Raw data ::

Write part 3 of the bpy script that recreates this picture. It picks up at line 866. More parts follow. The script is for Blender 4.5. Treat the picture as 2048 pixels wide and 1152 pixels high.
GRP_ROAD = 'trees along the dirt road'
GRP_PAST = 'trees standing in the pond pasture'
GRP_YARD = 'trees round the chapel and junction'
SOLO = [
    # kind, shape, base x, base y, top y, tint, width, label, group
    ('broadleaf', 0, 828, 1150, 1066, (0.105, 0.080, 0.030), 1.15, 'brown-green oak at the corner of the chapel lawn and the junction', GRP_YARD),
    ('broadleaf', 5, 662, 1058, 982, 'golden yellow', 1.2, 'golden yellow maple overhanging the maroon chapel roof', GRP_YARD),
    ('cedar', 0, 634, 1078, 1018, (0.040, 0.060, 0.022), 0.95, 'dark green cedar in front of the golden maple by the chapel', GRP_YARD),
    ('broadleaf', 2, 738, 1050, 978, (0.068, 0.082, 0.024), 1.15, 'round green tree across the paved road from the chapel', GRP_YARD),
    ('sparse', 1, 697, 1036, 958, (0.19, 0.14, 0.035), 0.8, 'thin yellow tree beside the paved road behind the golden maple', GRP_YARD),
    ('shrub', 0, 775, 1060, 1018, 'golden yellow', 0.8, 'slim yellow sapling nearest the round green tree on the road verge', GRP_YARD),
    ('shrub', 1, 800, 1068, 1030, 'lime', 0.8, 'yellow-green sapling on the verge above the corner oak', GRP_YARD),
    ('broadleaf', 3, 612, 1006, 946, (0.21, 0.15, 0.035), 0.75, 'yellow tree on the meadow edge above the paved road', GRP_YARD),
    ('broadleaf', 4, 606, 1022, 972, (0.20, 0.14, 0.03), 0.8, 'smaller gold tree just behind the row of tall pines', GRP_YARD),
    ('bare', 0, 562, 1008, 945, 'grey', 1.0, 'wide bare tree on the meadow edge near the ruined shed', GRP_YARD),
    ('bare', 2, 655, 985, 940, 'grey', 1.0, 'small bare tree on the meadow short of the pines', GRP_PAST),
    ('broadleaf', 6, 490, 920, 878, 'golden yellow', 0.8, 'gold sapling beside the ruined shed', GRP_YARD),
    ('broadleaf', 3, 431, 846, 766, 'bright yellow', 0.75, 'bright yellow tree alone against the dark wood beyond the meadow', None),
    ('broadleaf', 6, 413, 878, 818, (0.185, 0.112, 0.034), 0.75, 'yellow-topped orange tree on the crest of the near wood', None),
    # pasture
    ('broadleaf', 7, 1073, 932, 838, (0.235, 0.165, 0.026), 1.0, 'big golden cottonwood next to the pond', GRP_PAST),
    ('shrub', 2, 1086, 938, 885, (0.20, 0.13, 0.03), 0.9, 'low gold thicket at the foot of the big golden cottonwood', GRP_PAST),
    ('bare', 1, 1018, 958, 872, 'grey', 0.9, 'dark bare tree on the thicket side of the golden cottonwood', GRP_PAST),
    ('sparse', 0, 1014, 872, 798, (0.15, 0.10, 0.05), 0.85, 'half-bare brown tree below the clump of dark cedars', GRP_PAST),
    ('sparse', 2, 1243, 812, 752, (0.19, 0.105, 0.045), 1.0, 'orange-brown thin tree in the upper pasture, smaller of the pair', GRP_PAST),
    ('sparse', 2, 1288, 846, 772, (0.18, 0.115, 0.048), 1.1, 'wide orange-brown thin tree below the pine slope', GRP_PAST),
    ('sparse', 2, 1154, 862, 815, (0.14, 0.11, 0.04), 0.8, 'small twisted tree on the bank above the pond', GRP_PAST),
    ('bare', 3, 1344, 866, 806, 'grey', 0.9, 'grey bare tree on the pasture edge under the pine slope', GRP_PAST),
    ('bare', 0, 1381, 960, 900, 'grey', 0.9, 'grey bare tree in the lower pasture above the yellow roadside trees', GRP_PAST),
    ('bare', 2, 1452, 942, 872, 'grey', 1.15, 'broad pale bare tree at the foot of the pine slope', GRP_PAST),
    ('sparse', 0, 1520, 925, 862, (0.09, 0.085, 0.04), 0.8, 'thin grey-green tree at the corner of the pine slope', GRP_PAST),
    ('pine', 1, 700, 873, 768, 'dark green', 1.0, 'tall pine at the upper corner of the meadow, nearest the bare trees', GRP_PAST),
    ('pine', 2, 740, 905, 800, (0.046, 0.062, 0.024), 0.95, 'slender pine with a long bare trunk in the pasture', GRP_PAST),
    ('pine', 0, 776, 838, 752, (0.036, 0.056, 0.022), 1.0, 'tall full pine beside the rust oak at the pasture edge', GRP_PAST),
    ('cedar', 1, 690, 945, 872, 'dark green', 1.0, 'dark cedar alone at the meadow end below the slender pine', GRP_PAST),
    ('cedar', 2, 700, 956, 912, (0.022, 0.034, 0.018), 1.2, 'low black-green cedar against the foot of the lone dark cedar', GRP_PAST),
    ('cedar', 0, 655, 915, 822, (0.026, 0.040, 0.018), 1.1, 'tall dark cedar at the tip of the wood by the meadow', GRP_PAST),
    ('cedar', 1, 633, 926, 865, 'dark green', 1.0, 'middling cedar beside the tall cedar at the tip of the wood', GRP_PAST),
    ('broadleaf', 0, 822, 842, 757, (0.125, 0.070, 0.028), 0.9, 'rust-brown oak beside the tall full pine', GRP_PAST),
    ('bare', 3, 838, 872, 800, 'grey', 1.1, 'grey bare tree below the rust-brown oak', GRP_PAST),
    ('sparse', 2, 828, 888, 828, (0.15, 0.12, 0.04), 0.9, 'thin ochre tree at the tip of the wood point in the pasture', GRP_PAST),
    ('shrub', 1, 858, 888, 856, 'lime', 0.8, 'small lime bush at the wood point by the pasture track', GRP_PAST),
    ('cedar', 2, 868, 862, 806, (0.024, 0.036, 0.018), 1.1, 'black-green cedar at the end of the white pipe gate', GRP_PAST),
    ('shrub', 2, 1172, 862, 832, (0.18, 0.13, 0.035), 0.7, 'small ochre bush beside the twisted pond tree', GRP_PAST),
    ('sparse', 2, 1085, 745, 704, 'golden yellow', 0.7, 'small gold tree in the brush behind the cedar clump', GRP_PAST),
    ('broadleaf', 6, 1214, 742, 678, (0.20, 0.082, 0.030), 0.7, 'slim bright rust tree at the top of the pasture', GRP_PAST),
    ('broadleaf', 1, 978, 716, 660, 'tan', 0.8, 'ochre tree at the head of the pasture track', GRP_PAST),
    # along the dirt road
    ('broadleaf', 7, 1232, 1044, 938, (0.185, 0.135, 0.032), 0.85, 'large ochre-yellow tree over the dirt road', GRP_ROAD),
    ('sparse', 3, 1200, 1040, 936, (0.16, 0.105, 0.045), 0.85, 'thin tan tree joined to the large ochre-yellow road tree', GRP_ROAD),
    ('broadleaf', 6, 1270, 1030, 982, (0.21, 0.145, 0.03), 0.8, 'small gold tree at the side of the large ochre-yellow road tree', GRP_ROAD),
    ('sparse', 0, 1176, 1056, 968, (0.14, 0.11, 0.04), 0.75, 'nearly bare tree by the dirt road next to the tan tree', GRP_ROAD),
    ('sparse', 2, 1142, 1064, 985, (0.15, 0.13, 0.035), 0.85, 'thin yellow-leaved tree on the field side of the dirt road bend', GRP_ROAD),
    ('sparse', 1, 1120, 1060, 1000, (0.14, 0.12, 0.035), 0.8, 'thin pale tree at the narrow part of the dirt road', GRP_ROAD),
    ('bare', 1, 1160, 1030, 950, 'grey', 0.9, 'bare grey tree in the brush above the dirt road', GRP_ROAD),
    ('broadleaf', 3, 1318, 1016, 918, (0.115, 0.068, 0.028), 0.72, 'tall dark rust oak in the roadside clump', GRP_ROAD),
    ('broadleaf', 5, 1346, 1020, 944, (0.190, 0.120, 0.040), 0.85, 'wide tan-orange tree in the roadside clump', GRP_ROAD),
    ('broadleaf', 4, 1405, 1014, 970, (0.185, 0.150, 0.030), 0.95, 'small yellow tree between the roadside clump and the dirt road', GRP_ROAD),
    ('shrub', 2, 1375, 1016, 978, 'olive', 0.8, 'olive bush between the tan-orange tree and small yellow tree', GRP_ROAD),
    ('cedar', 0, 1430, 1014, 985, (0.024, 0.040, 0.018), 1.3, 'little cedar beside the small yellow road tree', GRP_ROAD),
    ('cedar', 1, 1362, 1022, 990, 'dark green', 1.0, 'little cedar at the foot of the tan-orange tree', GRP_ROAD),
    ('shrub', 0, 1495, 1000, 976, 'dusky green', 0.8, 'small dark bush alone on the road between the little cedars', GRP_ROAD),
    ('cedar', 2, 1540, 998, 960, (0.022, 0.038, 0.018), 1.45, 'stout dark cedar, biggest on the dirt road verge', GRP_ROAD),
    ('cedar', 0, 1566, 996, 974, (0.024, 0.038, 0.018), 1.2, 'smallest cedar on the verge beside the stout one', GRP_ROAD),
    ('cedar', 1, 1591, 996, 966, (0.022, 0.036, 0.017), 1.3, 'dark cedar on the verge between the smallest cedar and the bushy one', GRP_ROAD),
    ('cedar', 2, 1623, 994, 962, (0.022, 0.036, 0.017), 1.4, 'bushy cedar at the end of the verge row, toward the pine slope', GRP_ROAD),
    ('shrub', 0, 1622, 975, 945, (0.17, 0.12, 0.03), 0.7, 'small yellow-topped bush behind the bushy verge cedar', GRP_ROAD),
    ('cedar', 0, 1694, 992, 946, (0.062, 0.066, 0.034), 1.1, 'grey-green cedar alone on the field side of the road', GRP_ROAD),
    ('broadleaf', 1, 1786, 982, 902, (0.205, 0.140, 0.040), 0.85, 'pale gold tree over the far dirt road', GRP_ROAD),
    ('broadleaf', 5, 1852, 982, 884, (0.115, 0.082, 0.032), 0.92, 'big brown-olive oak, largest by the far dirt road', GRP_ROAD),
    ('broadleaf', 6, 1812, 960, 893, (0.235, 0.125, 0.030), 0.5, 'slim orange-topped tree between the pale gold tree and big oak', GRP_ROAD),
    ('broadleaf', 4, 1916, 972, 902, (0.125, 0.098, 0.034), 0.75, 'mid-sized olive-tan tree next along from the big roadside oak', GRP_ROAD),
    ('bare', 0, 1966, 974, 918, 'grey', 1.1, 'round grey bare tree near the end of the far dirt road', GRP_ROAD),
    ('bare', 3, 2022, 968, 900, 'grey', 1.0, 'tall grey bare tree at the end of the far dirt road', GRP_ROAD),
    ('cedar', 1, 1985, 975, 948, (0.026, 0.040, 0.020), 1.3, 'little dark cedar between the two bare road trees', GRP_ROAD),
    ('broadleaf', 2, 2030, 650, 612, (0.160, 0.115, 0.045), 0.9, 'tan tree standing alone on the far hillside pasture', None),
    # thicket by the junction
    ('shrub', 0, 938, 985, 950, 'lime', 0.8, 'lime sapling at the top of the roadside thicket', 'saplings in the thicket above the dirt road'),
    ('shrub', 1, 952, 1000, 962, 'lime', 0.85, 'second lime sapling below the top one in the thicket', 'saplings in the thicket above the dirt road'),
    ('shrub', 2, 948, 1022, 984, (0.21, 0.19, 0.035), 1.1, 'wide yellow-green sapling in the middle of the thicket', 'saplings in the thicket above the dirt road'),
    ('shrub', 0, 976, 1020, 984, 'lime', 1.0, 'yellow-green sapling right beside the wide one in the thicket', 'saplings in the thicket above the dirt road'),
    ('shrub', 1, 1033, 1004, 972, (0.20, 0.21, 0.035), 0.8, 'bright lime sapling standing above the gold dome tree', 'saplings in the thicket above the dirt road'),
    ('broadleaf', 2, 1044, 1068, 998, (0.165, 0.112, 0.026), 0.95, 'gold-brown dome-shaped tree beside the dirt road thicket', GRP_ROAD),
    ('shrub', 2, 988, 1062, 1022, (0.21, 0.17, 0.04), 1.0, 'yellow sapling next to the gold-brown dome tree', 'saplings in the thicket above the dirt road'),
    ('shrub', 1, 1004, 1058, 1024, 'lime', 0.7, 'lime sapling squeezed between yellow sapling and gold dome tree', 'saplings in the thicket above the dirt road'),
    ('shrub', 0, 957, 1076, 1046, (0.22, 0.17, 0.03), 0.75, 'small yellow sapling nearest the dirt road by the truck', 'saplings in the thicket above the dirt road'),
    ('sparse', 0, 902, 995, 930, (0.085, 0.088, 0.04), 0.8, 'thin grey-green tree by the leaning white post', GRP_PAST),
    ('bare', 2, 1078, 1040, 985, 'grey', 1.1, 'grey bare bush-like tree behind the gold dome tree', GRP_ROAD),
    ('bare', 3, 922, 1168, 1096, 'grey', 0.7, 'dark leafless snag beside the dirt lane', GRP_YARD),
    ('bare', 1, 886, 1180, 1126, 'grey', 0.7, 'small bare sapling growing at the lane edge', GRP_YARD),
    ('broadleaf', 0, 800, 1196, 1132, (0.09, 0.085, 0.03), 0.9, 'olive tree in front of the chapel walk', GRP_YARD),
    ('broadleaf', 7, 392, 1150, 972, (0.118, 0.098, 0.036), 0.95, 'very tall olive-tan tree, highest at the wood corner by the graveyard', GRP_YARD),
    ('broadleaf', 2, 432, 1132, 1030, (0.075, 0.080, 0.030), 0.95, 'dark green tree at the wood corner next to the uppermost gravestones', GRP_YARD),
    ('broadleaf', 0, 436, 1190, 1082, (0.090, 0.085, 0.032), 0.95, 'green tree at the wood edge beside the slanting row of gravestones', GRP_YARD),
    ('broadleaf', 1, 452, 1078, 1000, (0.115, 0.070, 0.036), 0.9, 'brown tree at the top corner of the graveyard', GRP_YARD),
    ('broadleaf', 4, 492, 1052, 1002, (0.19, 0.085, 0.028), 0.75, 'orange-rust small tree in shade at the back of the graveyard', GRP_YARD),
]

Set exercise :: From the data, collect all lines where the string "part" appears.

Task response ::
Write part 3 of the bpy script that recreates this picture. It picks up at line 866. More parts follow. The script is for Blender 4.5. Treat the picture as 2048 pixels wide and 1152 pixels high.
    ('sparse', 1, 1120, 1060, 1000, (0.14, 0.12, 0.035), 0.8, 'thin pale tree at the narrow part of the dirt road', GRP_ROAD),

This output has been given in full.